To its credit, the Washington Post this morning is reporting an intramural spat roiling inside the Democratic Party in the Old Dominion. Turns out gay rights groups are livid that Gov. Terry McAuliffe (D-Va.) has nominated Richmond Mayor Dwight Jones to chair the state's Democratic Party. Jones, who happens to be African-American and is a Baptist pastor, "has not endorsed same-sex marriage," the Post's Laura Vozzella noted, even though he has a strong record on other issues of import to the gay-rights movement.
"Activists are working to thwart Jones's election at the party's central committee meeting March 15 -- setting up a highly unusual battle for a sitting governor, whose choice for party chairman is rarely challenged," Vozzella noted in the fourth paragraph of her March 7 front-page story. While the Post deserves kudos for noting the rancorous division within the Democratic ranks, it remains to be seen if MSNBC -- which revels in portraying Republicans as bearing antipathy towards African-Americans -- will dare to cover the story at all.
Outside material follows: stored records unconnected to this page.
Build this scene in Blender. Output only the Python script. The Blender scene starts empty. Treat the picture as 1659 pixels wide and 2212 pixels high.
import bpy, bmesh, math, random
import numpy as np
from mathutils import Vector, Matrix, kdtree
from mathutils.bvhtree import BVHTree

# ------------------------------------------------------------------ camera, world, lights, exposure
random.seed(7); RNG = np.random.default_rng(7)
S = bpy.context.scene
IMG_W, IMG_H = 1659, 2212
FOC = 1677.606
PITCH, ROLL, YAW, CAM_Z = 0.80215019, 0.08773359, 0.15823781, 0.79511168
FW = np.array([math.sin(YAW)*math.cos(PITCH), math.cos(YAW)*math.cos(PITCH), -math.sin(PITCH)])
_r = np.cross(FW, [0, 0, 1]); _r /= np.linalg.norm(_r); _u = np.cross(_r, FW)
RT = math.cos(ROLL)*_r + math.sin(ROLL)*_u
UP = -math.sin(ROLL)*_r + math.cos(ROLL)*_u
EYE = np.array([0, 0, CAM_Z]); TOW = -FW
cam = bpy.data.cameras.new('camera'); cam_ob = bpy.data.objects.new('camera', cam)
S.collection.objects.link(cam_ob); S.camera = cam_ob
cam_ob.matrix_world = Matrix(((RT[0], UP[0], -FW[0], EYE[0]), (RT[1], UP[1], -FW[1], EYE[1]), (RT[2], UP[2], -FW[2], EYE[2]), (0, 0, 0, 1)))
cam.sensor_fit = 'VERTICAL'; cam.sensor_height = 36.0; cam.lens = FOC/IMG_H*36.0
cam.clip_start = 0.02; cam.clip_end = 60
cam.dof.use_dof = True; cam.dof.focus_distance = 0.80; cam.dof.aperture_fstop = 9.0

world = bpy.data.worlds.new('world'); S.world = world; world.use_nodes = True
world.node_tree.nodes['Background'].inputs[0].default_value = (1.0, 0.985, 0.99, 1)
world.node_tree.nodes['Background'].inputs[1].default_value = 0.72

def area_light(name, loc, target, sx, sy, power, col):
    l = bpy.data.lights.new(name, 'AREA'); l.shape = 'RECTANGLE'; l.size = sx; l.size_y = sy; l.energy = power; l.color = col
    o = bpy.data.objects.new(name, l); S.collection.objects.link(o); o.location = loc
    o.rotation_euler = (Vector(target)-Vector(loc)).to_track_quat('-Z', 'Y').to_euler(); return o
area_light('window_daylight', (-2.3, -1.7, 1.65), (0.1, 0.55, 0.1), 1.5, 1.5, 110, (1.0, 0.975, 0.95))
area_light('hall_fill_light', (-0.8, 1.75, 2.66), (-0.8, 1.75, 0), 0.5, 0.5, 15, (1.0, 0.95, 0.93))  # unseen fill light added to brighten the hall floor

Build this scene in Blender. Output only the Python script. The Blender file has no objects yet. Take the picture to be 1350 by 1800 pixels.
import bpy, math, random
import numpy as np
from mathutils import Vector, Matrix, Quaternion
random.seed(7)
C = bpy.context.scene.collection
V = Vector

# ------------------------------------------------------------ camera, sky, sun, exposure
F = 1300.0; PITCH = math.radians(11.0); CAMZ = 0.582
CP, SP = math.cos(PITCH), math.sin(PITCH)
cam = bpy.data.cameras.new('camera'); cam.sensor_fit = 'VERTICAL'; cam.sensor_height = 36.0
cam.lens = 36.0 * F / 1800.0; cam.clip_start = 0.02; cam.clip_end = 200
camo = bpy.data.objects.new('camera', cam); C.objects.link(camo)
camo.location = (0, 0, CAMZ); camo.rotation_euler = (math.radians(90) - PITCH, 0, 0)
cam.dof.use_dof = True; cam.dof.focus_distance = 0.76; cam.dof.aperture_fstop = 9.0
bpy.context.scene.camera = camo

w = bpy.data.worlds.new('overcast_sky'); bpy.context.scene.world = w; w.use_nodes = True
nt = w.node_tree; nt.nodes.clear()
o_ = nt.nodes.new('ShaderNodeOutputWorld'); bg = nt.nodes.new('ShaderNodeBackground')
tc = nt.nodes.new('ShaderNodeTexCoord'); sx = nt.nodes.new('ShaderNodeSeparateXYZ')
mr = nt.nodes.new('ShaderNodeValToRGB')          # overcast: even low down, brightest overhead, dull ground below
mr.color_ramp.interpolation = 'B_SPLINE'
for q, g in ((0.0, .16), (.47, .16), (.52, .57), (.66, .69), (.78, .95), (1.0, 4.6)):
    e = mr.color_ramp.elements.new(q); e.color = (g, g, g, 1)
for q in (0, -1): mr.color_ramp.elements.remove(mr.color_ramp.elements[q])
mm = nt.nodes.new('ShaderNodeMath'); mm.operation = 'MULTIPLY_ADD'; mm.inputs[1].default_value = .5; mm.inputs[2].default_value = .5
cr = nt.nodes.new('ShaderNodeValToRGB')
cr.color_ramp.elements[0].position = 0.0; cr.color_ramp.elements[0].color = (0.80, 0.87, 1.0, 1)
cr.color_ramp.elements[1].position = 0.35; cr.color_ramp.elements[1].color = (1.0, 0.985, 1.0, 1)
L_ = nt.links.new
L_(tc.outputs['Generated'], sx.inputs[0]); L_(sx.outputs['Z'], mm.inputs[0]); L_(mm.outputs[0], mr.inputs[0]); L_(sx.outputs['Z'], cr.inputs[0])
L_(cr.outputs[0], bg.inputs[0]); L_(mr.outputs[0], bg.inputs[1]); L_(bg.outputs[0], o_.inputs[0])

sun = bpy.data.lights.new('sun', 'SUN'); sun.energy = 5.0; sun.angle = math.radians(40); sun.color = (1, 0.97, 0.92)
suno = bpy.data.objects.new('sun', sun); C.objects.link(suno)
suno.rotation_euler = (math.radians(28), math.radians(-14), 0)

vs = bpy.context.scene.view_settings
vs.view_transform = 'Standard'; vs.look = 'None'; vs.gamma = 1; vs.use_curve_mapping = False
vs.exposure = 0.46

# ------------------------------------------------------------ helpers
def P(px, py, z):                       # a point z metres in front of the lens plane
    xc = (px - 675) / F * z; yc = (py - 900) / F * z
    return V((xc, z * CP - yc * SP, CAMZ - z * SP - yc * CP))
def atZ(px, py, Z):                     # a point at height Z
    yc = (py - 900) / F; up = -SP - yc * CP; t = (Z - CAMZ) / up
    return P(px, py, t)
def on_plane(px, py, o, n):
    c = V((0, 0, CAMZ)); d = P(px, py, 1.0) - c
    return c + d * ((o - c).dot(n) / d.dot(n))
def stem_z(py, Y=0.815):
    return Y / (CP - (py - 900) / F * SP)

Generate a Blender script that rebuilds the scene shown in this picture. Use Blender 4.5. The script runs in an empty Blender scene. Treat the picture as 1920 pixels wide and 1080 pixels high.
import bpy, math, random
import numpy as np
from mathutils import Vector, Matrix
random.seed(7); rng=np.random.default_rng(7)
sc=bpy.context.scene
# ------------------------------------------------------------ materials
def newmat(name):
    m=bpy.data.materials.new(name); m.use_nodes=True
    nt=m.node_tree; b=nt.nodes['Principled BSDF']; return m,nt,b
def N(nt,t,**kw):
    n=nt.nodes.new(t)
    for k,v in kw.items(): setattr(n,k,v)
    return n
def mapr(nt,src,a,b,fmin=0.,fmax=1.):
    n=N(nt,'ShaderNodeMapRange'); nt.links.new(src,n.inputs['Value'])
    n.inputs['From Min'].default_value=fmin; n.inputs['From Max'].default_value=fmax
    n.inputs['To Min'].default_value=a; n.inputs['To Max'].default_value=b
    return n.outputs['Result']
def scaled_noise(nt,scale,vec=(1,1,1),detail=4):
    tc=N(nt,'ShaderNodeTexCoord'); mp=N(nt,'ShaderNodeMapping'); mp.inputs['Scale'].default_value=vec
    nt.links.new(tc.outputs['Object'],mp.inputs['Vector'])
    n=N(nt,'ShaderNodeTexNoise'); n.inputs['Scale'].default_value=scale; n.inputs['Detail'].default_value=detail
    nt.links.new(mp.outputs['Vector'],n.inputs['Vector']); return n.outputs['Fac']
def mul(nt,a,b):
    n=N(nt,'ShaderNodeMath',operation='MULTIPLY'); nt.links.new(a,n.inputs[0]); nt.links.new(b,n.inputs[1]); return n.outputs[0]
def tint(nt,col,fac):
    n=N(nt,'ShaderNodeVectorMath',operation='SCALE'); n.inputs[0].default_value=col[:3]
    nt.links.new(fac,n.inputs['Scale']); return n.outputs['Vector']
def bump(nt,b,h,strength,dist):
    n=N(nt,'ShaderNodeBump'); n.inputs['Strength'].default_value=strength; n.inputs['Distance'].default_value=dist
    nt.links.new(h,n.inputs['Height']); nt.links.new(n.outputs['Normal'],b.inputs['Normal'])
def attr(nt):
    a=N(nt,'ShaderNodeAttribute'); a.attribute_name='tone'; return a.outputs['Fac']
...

Democratic racial politics aside, this is also a matter of a new litmus test which is emerging throughout the country in Democratic Party politics, with would-be party leaders being pushed to stifle their moral and religious objections to same-sex marriage, even though they may be wholeheartedly in support of other items in the LGBT agenda. As Vozzella noted, Jones "issued a proclamation to mark the [Richmond's] Transgender Day of Remembrance."
We don't expect that MSNBC, much less any other liberal media outlet, will pay significant attention to this spat, although, quite frankly, they should. There are a few reasons the political press should care:
- This episode is evidence that the Democratic Party, just as much if not more so than the GOP, has pretty heated disagreements within itself when coalition constituencies come into conflict
- This matter is evidence of how the approval of the gay rights agenda within the Democratic Party poses an existential threat to the political futures of loyal Democrats who dare to transgress the emerging litmus test over "marriage equality"
- This episode shows the internal divisions within the Democratic Party of Virginia which Gov. McAuliffe will have to bridge during his tenure, particularly if he wants to prove a reliable surrogate for the Democratic presidential nominee in the crucial swing state in 2016
- The liberal media love to hype "victim" narratives and many of them are scripted with gays or blacks as the victim of conservatism. Here is a case which doesn't neatly fall into that pattern
Political journalists always insist that they do have a bias, but that it's a bias for conflict or controversy. particularly if it involves an underlying debate roiling in the arena of public opinion.
A bias for conflict demands significant media attention to the Jones nomination controversy, but the liberal newsroom's rooting interest for the fortunes of the Democratic Party demands adherence to a overarching midterm election narrative which exclusively focuses on real and imagined Republican divides. Expect partisan and ideological loyalties to win over the journalistic thirst for a good story.